■ Exercise material ■

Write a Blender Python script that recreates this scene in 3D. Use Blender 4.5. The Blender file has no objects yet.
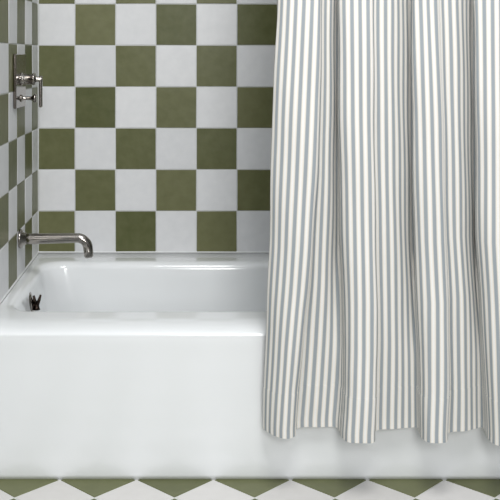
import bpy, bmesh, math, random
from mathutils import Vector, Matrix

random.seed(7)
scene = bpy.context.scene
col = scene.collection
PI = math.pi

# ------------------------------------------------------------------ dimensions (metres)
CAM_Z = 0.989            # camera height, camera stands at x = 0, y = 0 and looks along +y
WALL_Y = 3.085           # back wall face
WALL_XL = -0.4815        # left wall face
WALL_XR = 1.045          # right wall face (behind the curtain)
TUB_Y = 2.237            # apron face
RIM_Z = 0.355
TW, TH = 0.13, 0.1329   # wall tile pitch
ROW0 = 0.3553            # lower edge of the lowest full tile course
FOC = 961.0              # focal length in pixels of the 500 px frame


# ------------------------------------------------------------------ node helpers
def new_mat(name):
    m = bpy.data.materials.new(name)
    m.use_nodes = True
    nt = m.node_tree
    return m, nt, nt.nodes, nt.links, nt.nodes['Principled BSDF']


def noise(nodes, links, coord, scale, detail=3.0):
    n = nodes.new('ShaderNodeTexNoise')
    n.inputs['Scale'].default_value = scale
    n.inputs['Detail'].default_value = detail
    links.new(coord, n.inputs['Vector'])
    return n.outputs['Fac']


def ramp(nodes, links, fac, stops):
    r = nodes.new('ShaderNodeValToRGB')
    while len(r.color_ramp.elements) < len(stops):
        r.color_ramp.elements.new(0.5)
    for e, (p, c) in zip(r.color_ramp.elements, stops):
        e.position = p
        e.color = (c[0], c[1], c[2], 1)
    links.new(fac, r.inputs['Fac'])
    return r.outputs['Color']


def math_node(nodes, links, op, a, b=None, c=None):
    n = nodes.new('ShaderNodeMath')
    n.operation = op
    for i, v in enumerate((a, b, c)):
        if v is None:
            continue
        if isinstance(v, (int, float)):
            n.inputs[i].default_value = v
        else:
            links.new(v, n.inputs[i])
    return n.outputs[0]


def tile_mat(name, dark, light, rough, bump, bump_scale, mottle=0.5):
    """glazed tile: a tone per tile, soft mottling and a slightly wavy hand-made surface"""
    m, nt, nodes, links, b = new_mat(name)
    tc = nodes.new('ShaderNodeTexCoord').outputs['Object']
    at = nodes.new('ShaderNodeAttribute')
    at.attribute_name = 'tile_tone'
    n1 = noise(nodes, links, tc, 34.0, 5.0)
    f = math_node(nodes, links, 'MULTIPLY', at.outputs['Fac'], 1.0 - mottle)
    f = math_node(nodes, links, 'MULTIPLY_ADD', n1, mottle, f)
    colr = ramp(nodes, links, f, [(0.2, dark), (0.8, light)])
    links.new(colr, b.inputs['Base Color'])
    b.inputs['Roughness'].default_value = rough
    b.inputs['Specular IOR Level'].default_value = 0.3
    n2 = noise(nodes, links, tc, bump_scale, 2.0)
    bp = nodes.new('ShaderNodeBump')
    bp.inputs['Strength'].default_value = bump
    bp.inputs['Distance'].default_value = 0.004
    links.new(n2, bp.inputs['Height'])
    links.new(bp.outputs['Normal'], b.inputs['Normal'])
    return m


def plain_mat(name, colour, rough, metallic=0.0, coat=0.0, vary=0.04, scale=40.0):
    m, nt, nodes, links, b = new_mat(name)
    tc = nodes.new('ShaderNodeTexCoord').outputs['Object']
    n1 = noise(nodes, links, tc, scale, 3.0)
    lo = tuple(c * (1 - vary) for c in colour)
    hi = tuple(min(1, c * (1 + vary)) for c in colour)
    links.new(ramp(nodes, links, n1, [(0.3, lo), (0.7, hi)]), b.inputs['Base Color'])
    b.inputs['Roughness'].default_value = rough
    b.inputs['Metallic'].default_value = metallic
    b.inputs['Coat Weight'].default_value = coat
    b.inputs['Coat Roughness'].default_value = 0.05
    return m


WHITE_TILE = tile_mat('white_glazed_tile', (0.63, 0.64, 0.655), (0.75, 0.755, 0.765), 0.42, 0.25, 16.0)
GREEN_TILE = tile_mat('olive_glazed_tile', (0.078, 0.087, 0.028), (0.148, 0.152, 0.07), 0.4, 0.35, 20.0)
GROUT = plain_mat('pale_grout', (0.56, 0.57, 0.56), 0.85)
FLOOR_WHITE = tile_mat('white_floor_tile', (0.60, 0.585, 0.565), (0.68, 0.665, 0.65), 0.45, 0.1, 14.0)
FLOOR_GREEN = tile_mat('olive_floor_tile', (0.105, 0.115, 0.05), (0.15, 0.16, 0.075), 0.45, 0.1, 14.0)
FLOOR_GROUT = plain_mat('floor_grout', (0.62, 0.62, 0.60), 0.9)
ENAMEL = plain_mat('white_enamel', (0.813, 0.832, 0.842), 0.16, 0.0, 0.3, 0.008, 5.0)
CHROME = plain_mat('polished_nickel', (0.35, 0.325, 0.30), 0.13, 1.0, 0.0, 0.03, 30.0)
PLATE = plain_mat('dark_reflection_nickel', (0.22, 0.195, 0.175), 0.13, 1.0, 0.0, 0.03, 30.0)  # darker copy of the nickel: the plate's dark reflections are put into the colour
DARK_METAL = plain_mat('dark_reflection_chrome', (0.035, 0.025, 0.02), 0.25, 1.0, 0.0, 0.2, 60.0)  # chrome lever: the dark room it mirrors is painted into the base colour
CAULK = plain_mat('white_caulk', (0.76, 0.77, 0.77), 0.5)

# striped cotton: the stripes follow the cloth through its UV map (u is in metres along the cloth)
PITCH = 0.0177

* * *

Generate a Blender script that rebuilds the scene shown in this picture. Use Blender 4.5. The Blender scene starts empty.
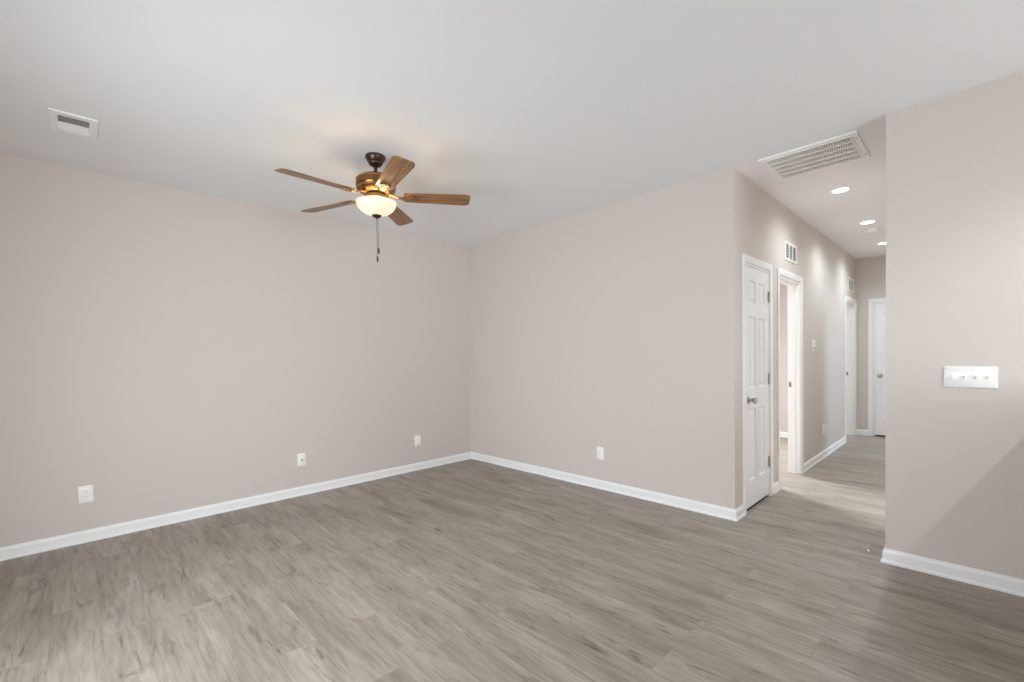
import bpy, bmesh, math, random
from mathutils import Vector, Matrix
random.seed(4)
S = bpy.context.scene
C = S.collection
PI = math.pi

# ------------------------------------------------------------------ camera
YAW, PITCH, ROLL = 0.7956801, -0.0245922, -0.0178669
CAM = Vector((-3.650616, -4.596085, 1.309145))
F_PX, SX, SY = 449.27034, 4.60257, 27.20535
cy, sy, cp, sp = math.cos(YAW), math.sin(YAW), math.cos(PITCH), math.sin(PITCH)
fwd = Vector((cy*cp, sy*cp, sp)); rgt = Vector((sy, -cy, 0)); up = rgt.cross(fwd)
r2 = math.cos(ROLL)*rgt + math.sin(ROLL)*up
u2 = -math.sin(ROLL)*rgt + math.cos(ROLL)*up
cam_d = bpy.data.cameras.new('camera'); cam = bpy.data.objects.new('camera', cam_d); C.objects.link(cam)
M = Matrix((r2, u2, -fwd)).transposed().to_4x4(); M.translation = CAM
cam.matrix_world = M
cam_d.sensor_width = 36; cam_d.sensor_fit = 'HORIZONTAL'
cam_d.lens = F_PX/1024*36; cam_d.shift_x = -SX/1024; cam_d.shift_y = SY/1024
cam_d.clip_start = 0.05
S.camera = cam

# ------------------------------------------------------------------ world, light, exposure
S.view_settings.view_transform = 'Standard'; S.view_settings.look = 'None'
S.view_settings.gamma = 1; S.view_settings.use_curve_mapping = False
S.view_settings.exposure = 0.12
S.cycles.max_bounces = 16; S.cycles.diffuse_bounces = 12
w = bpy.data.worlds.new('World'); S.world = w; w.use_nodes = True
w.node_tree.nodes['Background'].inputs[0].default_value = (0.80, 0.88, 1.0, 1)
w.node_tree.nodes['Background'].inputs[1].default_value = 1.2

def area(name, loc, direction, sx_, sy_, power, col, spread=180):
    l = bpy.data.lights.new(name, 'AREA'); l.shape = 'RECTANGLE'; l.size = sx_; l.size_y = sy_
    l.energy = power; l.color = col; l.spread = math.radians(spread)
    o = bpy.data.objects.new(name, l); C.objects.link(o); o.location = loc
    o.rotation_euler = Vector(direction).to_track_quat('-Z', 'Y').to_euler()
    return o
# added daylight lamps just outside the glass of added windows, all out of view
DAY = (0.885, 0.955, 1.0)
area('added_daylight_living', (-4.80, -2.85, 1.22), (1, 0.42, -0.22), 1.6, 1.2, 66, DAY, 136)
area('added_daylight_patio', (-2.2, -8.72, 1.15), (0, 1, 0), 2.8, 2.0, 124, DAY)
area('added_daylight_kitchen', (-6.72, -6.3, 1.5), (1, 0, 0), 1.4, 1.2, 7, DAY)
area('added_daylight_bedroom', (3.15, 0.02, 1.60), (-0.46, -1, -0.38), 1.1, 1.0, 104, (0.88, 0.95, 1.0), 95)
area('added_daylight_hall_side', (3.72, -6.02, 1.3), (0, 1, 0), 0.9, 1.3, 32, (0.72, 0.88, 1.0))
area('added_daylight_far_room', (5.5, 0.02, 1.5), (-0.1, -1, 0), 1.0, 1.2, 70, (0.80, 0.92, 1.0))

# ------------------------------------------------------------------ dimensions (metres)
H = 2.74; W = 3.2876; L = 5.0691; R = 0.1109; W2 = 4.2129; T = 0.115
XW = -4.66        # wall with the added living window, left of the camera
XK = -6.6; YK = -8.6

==

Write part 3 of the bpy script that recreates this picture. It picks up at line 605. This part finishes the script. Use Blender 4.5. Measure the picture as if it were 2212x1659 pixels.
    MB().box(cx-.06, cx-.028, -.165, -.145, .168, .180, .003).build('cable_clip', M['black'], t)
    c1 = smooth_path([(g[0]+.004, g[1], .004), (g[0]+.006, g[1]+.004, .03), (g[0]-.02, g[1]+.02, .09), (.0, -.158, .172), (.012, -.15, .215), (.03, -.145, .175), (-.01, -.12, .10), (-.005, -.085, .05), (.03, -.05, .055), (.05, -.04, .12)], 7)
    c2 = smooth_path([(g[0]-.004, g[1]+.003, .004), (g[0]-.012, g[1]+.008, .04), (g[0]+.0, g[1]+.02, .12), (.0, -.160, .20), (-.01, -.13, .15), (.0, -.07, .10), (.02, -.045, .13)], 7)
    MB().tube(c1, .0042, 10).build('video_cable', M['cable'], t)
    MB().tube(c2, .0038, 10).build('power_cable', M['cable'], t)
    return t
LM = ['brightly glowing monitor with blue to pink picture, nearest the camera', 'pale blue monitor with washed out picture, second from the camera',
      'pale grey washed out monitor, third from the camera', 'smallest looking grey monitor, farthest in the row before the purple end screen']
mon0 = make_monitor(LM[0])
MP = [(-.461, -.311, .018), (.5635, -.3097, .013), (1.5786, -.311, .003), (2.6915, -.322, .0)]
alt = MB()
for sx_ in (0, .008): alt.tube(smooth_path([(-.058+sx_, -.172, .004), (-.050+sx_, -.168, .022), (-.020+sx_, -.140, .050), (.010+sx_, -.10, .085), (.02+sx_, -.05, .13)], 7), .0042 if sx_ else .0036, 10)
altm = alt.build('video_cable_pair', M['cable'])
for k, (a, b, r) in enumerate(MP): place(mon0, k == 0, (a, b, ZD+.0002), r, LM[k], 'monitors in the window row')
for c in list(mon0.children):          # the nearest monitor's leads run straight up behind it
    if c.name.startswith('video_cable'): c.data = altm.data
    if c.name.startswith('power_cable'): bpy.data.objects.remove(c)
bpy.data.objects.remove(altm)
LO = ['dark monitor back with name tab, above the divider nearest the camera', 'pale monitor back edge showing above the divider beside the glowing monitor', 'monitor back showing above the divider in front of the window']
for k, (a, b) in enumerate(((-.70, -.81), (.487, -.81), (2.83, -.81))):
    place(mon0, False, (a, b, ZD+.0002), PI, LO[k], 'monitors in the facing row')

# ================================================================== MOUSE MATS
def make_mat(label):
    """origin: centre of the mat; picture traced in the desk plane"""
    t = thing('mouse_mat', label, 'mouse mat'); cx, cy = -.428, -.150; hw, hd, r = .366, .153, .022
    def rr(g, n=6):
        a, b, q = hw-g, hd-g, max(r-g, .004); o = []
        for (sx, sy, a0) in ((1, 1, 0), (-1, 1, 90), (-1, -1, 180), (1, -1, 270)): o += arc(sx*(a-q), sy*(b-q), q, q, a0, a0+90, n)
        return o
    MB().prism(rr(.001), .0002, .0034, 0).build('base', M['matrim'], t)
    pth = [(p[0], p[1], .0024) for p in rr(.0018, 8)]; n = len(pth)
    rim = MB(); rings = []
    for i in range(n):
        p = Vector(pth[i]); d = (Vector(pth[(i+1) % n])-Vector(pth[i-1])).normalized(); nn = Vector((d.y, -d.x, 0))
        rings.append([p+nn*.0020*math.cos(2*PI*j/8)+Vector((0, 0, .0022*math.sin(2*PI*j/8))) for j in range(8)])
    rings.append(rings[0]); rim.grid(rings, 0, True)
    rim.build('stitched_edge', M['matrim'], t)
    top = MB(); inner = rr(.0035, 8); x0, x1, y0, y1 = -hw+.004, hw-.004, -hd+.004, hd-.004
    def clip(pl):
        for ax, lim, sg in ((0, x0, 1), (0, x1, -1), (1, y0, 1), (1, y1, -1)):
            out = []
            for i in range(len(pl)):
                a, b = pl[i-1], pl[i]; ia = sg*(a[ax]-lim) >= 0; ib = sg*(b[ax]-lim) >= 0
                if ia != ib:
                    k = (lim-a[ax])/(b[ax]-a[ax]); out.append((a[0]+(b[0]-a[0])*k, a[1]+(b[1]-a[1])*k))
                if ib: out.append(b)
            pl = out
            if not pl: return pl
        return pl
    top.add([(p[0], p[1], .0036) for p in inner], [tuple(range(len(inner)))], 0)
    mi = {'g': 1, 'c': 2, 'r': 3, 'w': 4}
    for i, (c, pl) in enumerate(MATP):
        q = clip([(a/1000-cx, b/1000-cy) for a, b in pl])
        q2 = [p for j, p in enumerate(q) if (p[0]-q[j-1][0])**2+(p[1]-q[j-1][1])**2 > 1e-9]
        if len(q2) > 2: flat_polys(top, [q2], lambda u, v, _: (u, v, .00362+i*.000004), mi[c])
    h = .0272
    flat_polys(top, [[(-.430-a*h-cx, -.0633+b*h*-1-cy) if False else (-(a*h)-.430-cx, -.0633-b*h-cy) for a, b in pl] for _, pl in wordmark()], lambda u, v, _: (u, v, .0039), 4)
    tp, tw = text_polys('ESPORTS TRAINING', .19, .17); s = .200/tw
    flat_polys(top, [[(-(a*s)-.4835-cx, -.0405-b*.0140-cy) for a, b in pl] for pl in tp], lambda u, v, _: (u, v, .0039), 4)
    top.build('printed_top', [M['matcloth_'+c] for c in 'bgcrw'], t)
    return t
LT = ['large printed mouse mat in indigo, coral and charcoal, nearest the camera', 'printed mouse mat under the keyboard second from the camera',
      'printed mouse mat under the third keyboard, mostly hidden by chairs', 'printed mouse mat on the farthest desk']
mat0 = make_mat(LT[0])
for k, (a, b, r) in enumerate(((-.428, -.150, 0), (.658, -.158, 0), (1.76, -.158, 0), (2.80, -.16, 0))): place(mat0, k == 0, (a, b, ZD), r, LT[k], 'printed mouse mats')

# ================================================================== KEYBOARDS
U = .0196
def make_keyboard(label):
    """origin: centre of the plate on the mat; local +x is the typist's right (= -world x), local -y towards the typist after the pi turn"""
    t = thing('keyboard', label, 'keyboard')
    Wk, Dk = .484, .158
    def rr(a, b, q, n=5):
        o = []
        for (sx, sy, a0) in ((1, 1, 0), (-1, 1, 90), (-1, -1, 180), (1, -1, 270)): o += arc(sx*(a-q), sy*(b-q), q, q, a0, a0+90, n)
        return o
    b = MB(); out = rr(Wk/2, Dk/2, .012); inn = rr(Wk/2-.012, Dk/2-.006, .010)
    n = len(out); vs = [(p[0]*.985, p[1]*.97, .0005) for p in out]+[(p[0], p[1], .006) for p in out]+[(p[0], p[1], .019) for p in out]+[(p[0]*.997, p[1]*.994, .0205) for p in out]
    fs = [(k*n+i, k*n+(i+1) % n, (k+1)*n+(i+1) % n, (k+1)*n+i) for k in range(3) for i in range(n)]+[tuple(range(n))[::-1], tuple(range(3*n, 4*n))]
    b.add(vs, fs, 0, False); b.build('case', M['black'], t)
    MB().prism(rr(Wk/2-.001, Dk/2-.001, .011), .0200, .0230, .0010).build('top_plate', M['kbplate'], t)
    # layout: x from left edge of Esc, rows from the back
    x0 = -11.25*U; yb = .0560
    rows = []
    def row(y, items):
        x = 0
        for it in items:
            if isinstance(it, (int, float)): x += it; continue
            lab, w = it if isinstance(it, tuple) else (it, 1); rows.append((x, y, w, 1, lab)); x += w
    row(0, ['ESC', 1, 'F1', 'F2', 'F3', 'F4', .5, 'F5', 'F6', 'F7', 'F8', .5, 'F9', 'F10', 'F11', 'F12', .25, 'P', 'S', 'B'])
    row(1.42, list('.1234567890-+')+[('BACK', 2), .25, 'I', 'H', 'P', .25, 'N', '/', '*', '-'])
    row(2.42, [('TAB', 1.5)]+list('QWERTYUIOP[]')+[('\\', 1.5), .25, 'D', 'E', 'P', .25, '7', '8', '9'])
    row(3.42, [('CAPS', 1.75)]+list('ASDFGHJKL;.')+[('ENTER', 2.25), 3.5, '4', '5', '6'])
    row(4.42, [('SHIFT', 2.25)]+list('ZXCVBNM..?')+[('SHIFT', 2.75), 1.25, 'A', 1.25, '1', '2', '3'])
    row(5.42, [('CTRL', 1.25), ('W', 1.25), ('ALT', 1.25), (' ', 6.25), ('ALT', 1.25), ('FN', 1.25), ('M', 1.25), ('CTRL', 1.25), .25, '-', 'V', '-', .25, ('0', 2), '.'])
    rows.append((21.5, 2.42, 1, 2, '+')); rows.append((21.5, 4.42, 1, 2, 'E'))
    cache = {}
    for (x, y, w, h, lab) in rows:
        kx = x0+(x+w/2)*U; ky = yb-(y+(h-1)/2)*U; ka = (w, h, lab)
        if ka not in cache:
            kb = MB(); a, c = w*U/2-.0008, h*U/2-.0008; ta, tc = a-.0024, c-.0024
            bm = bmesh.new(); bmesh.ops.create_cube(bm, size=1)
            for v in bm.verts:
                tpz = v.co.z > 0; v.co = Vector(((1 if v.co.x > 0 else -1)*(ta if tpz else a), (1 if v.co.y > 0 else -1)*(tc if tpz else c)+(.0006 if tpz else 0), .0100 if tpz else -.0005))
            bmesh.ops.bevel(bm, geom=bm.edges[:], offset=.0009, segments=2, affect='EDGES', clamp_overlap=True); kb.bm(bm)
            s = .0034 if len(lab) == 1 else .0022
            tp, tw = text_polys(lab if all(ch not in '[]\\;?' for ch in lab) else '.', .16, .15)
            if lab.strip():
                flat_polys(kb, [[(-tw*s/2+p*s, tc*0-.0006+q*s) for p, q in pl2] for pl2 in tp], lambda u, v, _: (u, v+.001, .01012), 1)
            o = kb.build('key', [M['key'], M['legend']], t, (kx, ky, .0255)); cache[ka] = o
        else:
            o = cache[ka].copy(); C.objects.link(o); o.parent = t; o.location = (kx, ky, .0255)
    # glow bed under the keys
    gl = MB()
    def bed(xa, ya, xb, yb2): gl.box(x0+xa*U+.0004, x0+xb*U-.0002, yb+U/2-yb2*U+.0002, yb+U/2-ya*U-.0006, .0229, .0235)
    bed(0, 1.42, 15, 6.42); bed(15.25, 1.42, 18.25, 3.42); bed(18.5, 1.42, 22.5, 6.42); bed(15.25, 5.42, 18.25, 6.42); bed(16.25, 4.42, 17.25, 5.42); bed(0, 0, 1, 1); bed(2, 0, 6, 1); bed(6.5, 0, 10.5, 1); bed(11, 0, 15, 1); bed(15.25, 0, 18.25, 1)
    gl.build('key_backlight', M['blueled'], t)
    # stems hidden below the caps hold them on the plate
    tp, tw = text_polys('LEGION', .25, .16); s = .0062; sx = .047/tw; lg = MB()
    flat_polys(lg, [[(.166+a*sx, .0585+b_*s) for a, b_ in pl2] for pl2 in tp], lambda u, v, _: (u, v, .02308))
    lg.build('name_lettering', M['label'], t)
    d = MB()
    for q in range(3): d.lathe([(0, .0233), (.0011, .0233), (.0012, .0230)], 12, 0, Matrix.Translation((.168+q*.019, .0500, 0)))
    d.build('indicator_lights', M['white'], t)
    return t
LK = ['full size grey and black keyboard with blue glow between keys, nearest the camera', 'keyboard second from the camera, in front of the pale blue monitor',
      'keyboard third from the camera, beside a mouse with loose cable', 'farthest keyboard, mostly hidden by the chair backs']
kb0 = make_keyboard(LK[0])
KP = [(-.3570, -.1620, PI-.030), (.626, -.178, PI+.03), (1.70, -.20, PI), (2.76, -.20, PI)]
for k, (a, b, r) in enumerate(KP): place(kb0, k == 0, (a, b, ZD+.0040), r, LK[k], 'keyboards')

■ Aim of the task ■
Take only the lines above from the one that has "Write a Blender" through the one that has "return m, nt, nt.nodes, nt.links, nt.nodes['Principled" and reproduce them exactly, omitting any pictures.

■ Reply to the task ■
Write a Blender Python script that recreates this scene in 3D. Use Blender 4.5. The Blender file has no objects yet.
import bpy, bmesh, math, random
from mathutils import Vector, Matrix

random.seed(7)
scene = bpy.context.scene
col = scene.collection
PI = math.pi

# ------------------------------------------------------------------ dimensions (metres)
CAM_Z = 0.989            # camera height, camera stands at x = 0, y = 0 and looks along +y
WALL_Y = 3.085           # back wall face
WALL_XL = -0.4815        # left wall face
WALL_XR = 1.045          # right wall face (behind the curtain)
TUB_Y = 2.237            # apron face
RIM_Z = 0.355
TW, TH = 0.13, 0.1329   # wall tile pitch
ROW0 = 0.3553            # lower edge of the lowest full tile course
FOC = 961.0              # focal length in pixels of the 500 px frame


# ------------------------------------------------------------------ node helpers
def new_mat(name):
    m = bpy.data.materials.new(name)
    m.use_nodes = True
    nt = m.node_tree
    return m, nt, nt.nodes, nt.links, nt.nodes['Principled BSDF']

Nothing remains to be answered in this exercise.